◆ Exercise goal: Copy each line that contains the string "script".

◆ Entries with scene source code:
--
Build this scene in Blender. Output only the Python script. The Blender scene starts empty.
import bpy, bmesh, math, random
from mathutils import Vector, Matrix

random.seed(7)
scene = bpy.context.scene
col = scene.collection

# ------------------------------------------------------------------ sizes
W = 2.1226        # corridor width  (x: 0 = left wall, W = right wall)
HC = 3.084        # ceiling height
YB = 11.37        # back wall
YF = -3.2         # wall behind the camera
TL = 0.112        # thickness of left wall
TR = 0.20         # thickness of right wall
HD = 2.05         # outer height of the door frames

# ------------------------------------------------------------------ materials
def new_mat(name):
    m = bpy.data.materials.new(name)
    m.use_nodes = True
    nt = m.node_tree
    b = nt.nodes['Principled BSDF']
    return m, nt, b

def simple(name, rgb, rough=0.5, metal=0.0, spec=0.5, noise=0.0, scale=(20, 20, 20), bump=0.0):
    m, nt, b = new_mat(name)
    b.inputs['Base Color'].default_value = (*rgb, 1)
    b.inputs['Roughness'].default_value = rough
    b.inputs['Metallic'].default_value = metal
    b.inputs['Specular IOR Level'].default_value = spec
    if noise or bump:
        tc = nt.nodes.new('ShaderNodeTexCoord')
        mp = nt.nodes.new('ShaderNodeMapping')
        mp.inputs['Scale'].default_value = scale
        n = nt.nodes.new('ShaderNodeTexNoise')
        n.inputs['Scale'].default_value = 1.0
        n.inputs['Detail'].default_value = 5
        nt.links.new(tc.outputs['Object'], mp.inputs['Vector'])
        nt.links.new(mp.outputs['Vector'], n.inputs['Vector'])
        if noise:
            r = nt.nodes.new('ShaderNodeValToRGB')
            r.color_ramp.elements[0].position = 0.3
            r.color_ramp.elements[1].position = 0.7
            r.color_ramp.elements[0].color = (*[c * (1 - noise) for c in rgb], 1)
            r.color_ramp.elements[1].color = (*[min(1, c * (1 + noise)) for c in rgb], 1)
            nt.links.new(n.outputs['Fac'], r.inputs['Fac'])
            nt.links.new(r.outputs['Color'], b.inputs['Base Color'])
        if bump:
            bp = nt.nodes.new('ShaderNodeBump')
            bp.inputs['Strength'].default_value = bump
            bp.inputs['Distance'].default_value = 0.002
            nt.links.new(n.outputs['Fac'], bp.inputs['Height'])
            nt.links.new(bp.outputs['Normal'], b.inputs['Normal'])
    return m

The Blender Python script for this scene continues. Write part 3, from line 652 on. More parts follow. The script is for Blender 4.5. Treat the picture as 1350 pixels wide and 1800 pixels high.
--
◆ Exercise solution:
Build this scene in Blender. Output only the Python script. The Blender scene starts empty.
The Blender Python script for this scene continues. Write part 3, from line 652 on. More parts follow. The script is for Blender 4.5. Treat the picture as 1350 pixels wide and 1800 pixels high.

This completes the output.